The day after the CNBC broadcast of the third Republican Party candidates’ debate, the Wall Street Journal and NBC conducted a series of polls to take the voters’ temperature across the partisan field.  Looking at both major parties, the poll demonstrated that Democratic respondents became less enamored of Bernie Sanders, and more favorable to Hillary Clinton (except in New England, especially New Hampshire, which in February will host the second state Democratic primary).  A blog article published on WSJ‘s website attributes much of Clinton’s resurgence to her success in shrugging off the Benghazi committee attacks. Among Republicans, numbers showed a sudden spiking of support for Ben Carson, and a noticeable loss of support for Trump, with Carson now the front-runner of the moment.  The polls further demonstrated that, were Clinton to have run at the time of the polls against a Republican opponent, only Carson could potentially have taken the election (although both Clinton and Carson had the same rating: 47% of the respondents).  All other Republicans would have lost the popular vote to Clinton (although these numbers leave aside the question of state electoral votes that would have actually decided the question).  Trump was, of the potential opponents posed against Clinton, the most likely to lose to Clinton.  Rubio and Bush both lose in a popular race, but by less of a margin than Trump.  So, for the moment, Ben Carson is the new golden child of the Republican clown car, running neck and neck with Clinton.

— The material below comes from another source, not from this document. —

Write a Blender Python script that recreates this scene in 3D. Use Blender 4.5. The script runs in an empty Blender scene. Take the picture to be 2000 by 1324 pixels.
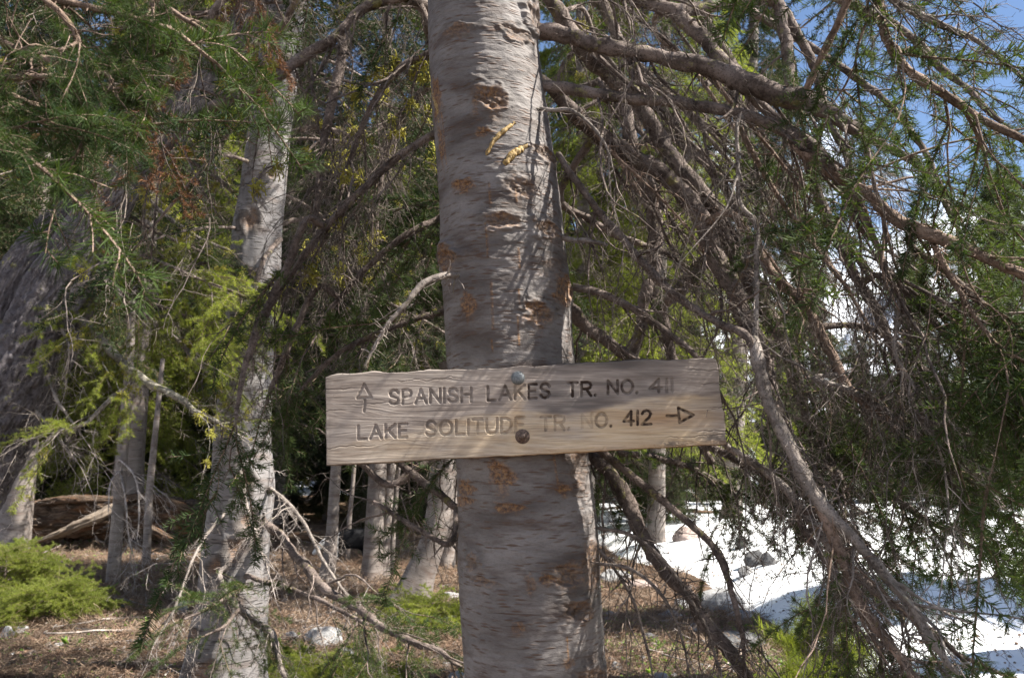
import bpy, math, random
import numpy as np
from math import radians, sin, cos, pi
# ------------------------------------------------------------------ camera, sky, sun, exposure
SC = bpy.context.scene
COL = SC.collection
PITCH = radians(8.0); FPX = 1555.6; EYE = np.array([0.0, 0.0, 1.6])
cam_data = bpy.data.cameras.new('camera'); cam = bpy.data.objects.new('camera', cam_data); COL.objects.link(cam)
cam.location = EYE; cam.rotation_euler = (pi/2 + PITCH, 0, 0)
cam_data.lens = 28; cam_data.sensor_width = 36; cam_data.clip_start = 0.02; cam_data.clip_end = 20000
cam_data.dof.use_dof = True; cam_data.dof.focus_distance = 1.86; cam_data.dof.aperture_fstop = 9.0
SC.camera = cam
SUN_AZ = radians(98); SUN_EL = radians(50)       # azimuth measured from +Y towards +X
SUNV = np.array([sin(SUN_AZ)*cos(SUN_EL), cos(SUN_AZ)*cos(SUN_EL), sin(SUN_EL)])
sd = bpy.data.lights.new('sun', 'SUN'); sun = bpy.data.objects.new('sun', sd); COL.objects.link(sun)
sd.energy = 5.0; sd.angle = radians(0.5); sd.color = (1.0, 0.95, 0.87)
from mathutils import Vector, Matrix
sun.rotation_euler = Vector(SUNV).to_track_quat('Z', 'Y').to_euler()
W = bpy.data.worlds.new('World'); SC.world = W; W.use_nodes = True
SC.view_settings.view_transform = 'Standard'; SC.view_settings.look = 'None'; SC.view_settings.gamma = 1
SC.view_settings.use_curve_mapping = False; SC.view_settings.exposure = 1.85
SC.render.engine = 'CYCLES'
SC.cycles.max_bounces = 7; SC.cycles.diffuse_bounces = 4; SC.cycles.glossy_bounces = 2
SC.cycles.transmission_bounces = 3; SC.cycles.transparent_max_bounces = 4
SC.cycles.use_denoising = True

class NT:
    """small helper for node trees"""
    def __init__(s, tree): s.t = tree; s.n = tree.nodes; s.l = tree.links
    def add(s, typ, **kw):
        nd = s.n.new(typ)
        ins = kw.pop('ins', {})
        for k, v in kw.items(): setattr(nd, k, v)
        for k, v in ins.items():
            sock = nd.inputs[k]
            if hasattr(v, 'bl_idname') and hasattr(v, 'is_output'): s.l.new(v, sock)
            else: sock.default_value = v
        return nd
    def math(s, op, a, b=0.5, c=None):
        nd = s.add('ShaderNodeMath', operation=op, ins={0: a, 1: b})
        if c is not None: 
            nd.inputs[2].default_value = c
        return nd.outputs[0]
    def ramp(s, fac, stops, interp='LINEAR'):
        nd = s.add('ShaderNodeValToRGB', ins={0: fac}); r = nd.color_ramp; r.interpolation = interp
        while len(r.elements) > 1: r.elements.remove(r.elements[-1])
        r.elements[0].position = stops[0][0]; r.elements[0].color = c4(stops[0][1])
        for p, c in stops[1:]:
            e = r.elements.new(p); e.color = c4(c)
        return nd.outputs[0]
    def noise(s, vec, scale, detail=4, rough=0.55, dim='3D'):
        nd = s.add('ShaderNodeTexNoise', noise_dimensions=dim, ins={'Scale': scale, 'Detail': detail, 'Roughness': rough})
        if vec is not None: s.l.new(vec, nd.inputs['Vector'])
        return nd.outputs['Fac']
    def mapping(s, vec, scale=(1, 1, 1), loc=(0, 0, 0)):
        return s.add('ShaderNodeMapping', ins={'Vector': vec, 'Scale': scale, 'Location': loc}).outputs[0]
    def mix(s, fac, a, b, mode='MIX'):
        nd = s.add('ShaderNodeMix', data_type='RGBA', blend_type=mode)
        for i, v in ((0, fac), (6, a), (7, b)):
            if hasattr(v, 'is_output'): s.l.new(v, nd.inputs[i])
            else: nd.inputs[i].default_value = c4(v) if i else v
        return nd.outputs[2]
def c4(c):
    if isinstance(c, (int, float)): c = (c, c, c)
    return (*c[:3], 1.0)

# sky: Nishita plus broken cumulus
wt = NT(W.node_tree); W.node_tree.nodes.clear()
sky = wt.add('ShaderNodeTexSky', sky_type='NISHITA', sun_disc=False)
sky.sun_elevation = SUN_EL; sky.sun_rotation = SUN_AZ; sky.altitude = 2200; sky.air_density = 1.0; sky.dust_density = 0.4; sky.ozone_density = 1.2
tc = wt.add('ShaderNodeTexCoord').outputs['Generated']
cm = wt.mapping(tc, (1, 1, 1.7), (0.35, 0.2, 0.05))
cn = wt.noise(cm, 2.6, 9, 0.52)
cn2 = wt.noise(cm, 9.0, 5, 0.6)
cz = wt.add('ShaderNodeSeparateXYZ', ins={0: tc}).outputs[2]
cfac = wt.ramp(wt.math('ADD', cn, wt.math('MULTIPLY', wt.math('SUBTRACT', 0.30, cz), 1.1)), [(0.50, 0.0), (0.59, 1.0)])
ccol = wt.ramp(cn2, [(0.25, (7.4, 7.7, 8.2)), (0.75, (9.5, 9.6, 9.8))])
ccol.node.color_ramp.elements[0].color = (0.78, 0.80, 0.84, 1); ccol.node.color_ramp.elements[1].color = (1, 1, 1, 1)
cl = wt.mix(1.0, ccol, (16, 16.2, 16.5), 'MULTIPLY')
bg = wt.add('ShaderNodeBackground', ins={'Strength': 0.056, 'Color': wt.mix(cfac, sky.outputs[0], cl)})
wo = wt.add('ShaderNodeOutputWorld', ins={'Surface': bg.outputs[0]})

# ------------------------------------------------------------------ helpers
def P(px, py, Y):
    """world point on the viewing ray of a photograph pixel (2000 px wide) at world distance Y"""
    x = (px - 1000) / FPX; y = -(py - 662) / FPX
    d = np.array([x, cos(PITCH) - y*sin(PITCH), sin(PITCH) + y*cos(PITCH)])
    return EYE + d * (Y / d[1])
def depth(p): 
    q = np.asarray(p) - EYE
    return q[1]*cos(PITCH) + q[2]*sin(PITCH)
def nrm(a): return a / np.maximum(np.linalg.norm(a, axis=-1, keepdims=True), 1e-9)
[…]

At the CNBC debate, Carson was soft-spoken and said little about his platform (and, indeed, the questioning was often more aimed at candidates’ personal histories and views, rather than being truly centered around potential policies).  One might be tempted to think that his quiescence bespoke more on the debate procedures than on his own thoughts about how the nation should move forward.  However, his campaign website says little more about his positions on major national issues than what he was able to articulate at the debate.  Carson remains a man whose thoughts, if any, on issues of substance remain known only to himself.  The position statements on his website, such as they are, are tuned not to the voter who wants actual answers, but to the voter who wants simple, unsupported platitudes.

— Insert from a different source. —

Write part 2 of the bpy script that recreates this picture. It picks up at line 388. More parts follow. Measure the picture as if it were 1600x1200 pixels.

Carson lists ten issues of importance to him (and presumably to those choosing to support him):  opposition to abortion, passing a balanced budget amendment to the Constitution, de-federalizing government controls on public education, keeping the Guantanamo detention facility open, replacing the ACA with health savings accounts, using the power of government to protect religion, maintaining strength against Russia, preventing further work on gun control, supporting Israel, and simplifying the federal tax code.  Carson avoids discussion of any kind about the economy and jobs, about peace and security in the Middle East (other than our need to support Israel), about climate change, about banking reform, about energy policy, about law enforcement and incarceration, or about any other substantive national issue.  His issue statements, such as they are, pose few actual policy suggestions and indicate a childishly simplistic ideation (to use that word loosely) of modern political realities.

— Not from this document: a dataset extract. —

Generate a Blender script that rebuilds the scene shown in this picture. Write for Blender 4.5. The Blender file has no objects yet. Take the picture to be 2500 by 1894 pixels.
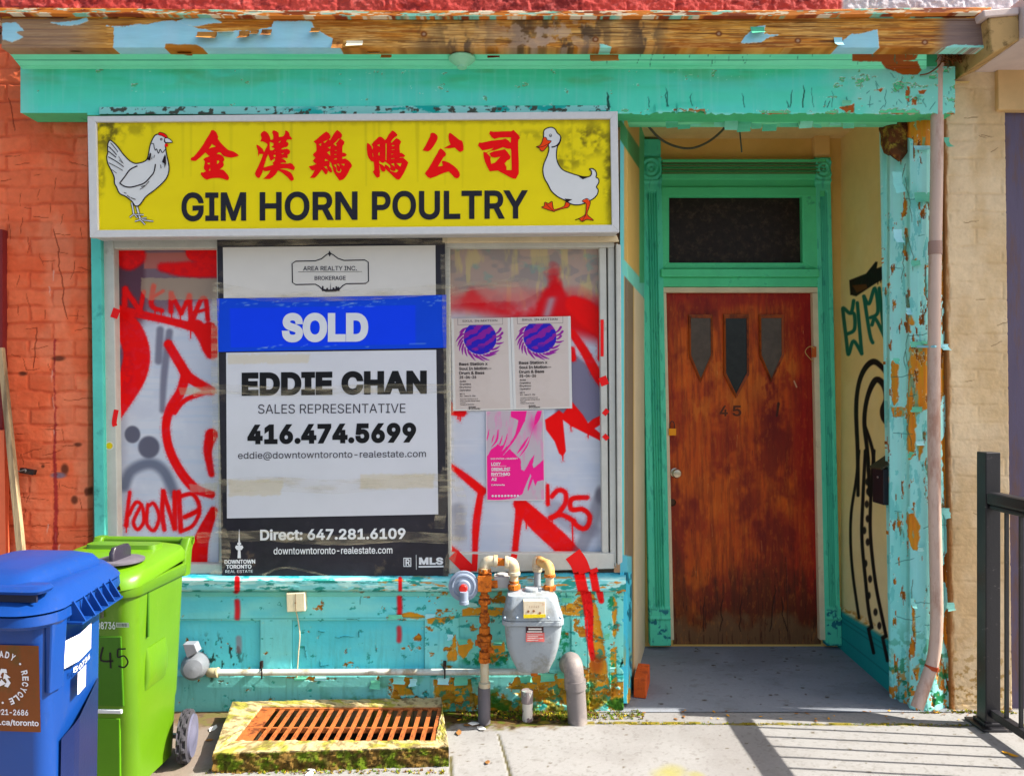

For example, rather than indicate that he himself would cut any spending, he merely calls for the ratification of a constitutional amendment mandating the balancing of a budget (he is unsurprisingly short of actual details of how that would work).  His education policy is limited solely to de-federalizing government oversight over public education; he avoids any discussion of higher education, or of actual educational goals beyond making education more subject to local controls.  Yet, reinforcing the modern American conservative contradiction between wanting less government in some areas but desiring more government in others, Carson advocates (again without any specifics) using the powers of government to “jealously protect” religious practices.  And finally, he seems to agree with Carly Fiorina’s hope to simplify the tax code as the solution to American fiscal issues.

On foreign issues, Carson’s website is virtually silent.  Carson does see Russia as a rising threat, and that opposition must be led by America “from a position of strength,” and of course he fails to identify any mistakes made by Obama’s administration or anything he would do differently.  He also neglects to consider any other forces of opposition (such as ISIL, Iran, Al Qaeda, North Korea, China, etc.), or any allies or other forces with which we should pursue relations, beyond the state of Israel.  There, too, while advocating the continuing support of Israel (an issue never actually in question), Carson neglects to state what his administration would do differently from the current one, past administrations, or those of any of the other prospective candidates of either party.

This is the sole website presence of “Ben on the Issues” (as his website pretends to portray), and having read it, the reader is challenged to find a single thing a Carson administration would do about most of these issues.  We learn simply, and vaguely, that Carson seems to oppose using the government to provide basic social supports, but is eager to see religious practice protected by government power.  He wants a balanced budget, but does not want to have to do it himself.  He doesn’t have a better idea on how to improve the revenue stream other than by simplifying the tax code to something that would fit on a cereal box.  And he has no ideas of any kind as to how to pursue American interests abroad.  Yet this very ambiguity, as well as his sanctification of unborn life and his use of the government to protect religion, are tuned to the low-information voter who feels entitled and threatened by a modern, complex, tolerant society that expects them to act like adults.  While Carson speaks less to the angry (who are, the WSJ/NBC polls indicate, more defiantly pro-Trump than Carson’s supporters are pro-Carson), Carson is the “bleed-through” candidate best positioned to benefit from the inevitable weariness of conservatives with the Trump “comic-book candidacy.”

While it is far too early to predict that the ultimate race will be one between Clinton and Carson, the current polling demonstrates that Clinton can potentially gain yardage through a clear, but simple, articulation of actual policy proposals and a greater diversity of issues capability and relevance.  Such yardage will never attract the low-information voter; but those voters are harder to move from party to party.  The 2016 race will have to be fought and won, and can at the moment be won, on more intellectual grounds.